**Short task:**
Reproduce the listing below exactly, minus its pictures.

**Stored data:**

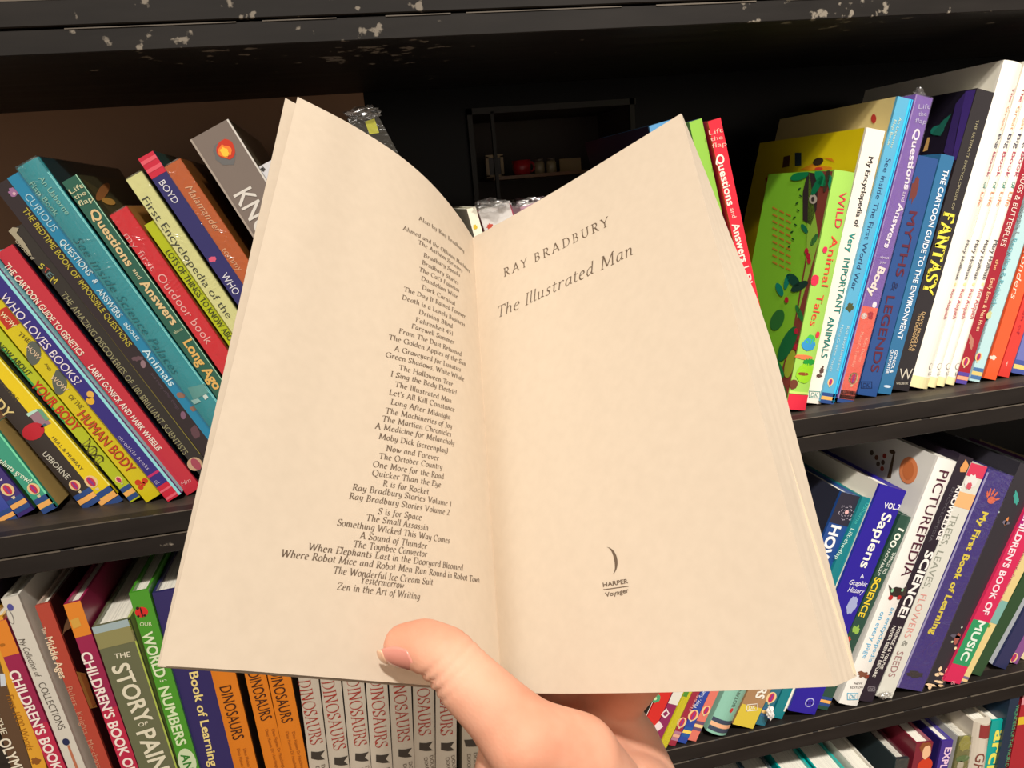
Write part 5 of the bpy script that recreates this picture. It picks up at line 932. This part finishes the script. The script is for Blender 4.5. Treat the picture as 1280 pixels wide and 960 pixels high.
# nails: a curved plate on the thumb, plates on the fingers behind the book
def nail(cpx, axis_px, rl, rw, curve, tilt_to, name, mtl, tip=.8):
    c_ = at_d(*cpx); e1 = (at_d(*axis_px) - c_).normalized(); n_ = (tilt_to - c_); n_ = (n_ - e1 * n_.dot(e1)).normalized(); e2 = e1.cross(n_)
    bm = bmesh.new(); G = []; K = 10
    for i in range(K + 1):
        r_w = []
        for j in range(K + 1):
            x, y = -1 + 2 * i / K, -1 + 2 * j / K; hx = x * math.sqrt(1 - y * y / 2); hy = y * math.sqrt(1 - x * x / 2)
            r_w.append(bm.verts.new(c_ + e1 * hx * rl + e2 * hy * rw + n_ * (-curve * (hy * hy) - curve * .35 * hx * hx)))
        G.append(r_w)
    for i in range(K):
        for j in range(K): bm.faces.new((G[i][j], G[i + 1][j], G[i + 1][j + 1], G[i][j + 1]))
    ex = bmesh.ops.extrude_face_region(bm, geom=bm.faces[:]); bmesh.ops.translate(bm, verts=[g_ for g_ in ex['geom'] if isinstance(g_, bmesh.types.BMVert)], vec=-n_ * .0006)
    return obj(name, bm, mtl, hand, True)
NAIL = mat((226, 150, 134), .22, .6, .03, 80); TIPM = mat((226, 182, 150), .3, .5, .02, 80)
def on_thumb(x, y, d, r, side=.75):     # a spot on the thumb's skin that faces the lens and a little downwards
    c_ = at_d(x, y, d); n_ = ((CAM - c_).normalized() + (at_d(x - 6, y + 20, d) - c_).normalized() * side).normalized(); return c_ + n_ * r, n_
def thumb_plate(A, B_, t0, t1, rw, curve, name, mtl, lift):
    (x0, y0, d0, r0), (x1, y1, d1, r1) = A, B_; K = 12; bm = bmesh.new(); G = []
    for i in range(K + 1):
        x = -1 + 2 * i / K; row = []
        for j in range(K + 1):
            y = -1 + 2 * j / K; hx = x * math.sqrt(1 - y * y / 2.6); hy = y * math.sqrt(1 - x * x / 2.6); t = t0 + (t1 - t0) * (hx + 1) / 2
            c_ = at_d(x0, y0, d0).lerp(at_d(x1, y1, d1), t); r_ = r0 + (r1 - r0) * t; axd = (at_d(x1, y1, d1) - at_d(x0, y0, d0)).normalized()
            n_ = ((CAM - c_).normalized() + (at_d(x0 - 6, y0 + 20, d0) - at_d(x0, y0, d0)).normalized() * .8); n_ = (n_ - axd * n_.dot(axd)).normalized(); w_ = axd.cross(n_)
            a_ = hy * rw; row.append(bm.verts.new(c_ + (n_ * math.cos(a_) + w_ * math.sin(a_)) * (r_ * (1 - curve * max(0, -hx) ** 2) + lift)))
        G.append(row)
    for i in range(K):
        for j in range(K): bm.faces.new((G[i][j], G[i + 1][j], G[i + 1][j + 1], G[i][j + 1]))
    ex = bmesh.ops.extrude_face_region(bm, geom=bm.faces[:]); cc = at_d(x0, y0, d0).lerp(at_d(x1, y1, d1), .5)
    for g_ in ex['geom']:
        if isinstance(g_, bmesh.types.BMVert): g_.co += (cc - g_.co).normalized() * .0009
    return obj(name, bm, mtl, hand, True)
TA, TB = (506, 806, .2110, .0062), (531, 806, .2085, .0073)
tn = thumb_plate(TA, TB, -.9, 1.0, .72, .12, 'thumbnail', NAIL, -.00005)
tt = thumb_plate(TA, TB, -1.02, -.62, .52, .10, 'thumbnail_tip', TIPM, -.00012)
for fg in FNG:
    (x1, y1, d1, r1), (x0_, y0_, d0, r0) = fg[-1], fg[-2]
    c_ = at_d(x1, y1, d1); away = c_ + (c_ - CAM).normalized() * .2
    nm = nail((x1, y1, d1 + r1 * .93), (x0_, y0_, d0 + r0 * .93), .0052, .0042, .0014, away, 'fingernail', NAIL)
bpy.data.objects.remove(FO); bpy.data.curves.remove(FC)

**Completed task:**
Write part 5 of the bpy script that recreates this picture. It picks up at line 932. This part finishes the script. The script is for Blender 4.5. Treat the picture as 1280 pixels wide and 960 pixels high.
# nails: a curved plate on the thumb, plates on the fingers behind the book
def nail(cpx, axis_px, rl, rw, curve, tilt_to, name, mtl, tip=.8):
    c_ = at_d(*cpx); e1 = (at_d(*axis_px) - c_).normalized(); n_ = (tilt_to - c_); n_ = (n_ - e1 * n_.dot(e1)).normalized(); e2 = e1.cross(n_)
    bm = bmesh.new(); G = []; K = 10
    for i in range(K + 1):
        r_w = []
        for j in range(K + 1):
            x, y = -1 + 2 * i / K, -1 + 2 * j / K; hx = x * math.sqrt(1 - y * y / 2); hy = y * math.sqrt(1 - x * x / 2)
            r_w.append(bm.verts.new(c_ + e1 * hx * rl + e2 * hy * rw + n_ * (-curve * (hy * hy) - curve * .35 * hx * hx)))
        G.append(r_w)
    for i in range(K):
        for j in range(K): bm.faces.new((G[i][j], G[i + 1][j], G[i + 1][j + 1], G[i][j + 1]))
    ex = bmesh.ops.extrude_face_region(bm, geom=bm.faces[:]); bmesh.ops.translate(bm, verts=[g_ for g_ in ex['geom'] if isinstance(g_, bmesh.types.BMVert)], vec=-n_ * .0006)
    return obj(name, bm, mtl, hand, True)
NAIL = mat((226, 150, 134), .22, .6, .03, 80); TIPM = mat((226, 182, 150), .3, .5, .02, 80)
def on_thumb(x, y, d, r, side=.75):     # a spot on the thumb's skin that faces the lens and a little downwards
    c_ = at_d(x, y, d); n_ = ((CAM - c_).normalized() + (at_d(x - 6, y + 20, d) - c_).normalized() * side).normalized(); return c_ + n_ * r, n_
def thumb_plate(A, B_, t0, t1, rw, curve, name, mtl, lift):
    (x0, y0, d0, r0), (x1, y1, d1, r1) = A, B_; K = 12; bm = bmesh.new(); G = []
    for i in range(K + 1):
        x = -1 + 2 * i / K; row = []
        for j in range(K + 1):
            y = -1 + 2 * j / K; hx = x * math.sqrt(1 - y * y / 2.6); hy = y * math.sqrt(1 - x * x / 2.6); t = t0 + (t1 - t0) * (hx + 1) / 2
            c_ = at_d(x0, y0, d0).lerp(at_d(x1, y1, d1), t); r_ = r0 + (r1 - r0) * t; axd = (at_d(x1, y1, d1) - at_d(x0, y0, d0)).normalized()
            n_ = ((CAM - c_).normalized() + (at_d(x0 - 6, y0 + 20, d0) - at_d(x0, y0, d0)).normalized() * .8); n_ = (n_ - axd * n_.dot(axd)).normalized(); w_ = axd.cross(n_)
            a_ = hy * rw; row.append(bm.verts.new(c_ + (n_ * math.cos(a_) + w_ * math.sin(a_)) * (r_ * (1 - curve * max(0, -hx) ** 2) + lift)))
        G.append(row)
    for i in range(K):
        for j in range(K): bm.faces.new((G[i][j], G[i + 1][j], G[i + 1][j + 1], G[i][j + 1]))
    ex = bmesh.ops.extrude_face_region(bm, geom=bm.faces[:]); cc = at_d(x0, y0, d0).lerp(at_d(x1, y1, d1), .5)
    for g_ in ex['geom']:
        if isinstance(g_, bmesh.types.BMVert): g_.co += (cc - g_.co).normalized() * .0009
    return obj(name, bm, mtl, hand, True)
TA, TB = (506, 806, .2110, .0062), (531, 806, .2085, .0073)
tn = thumb_plate(TA, TB, -.9, 1.0, .72, .12, 'thumbnail', NAIL, -.00005)
tt = thumb_plate(TA, TB, -1.02, -.62, .52, .10, 'thumbnail_tip', TIPM, -.00012)
for fg in FNG:
    (x1, y1, d1, r1), (x0_, y0_, d0, r0) = fg[-1], fg[-2]
    c_ = at_d(x1, y1, d1); away = c_ + (c_ - CAM).normalized() * .2
    nm = nail((x1, y1, d1 + r1 * .93), (x0_, y0_, d0 + r0 * .93), .0052, .0042, .0014, away, 'fingernail', NAIL)
bpy.data.objects.remove(FO); bpy.data.curves.remove(FC)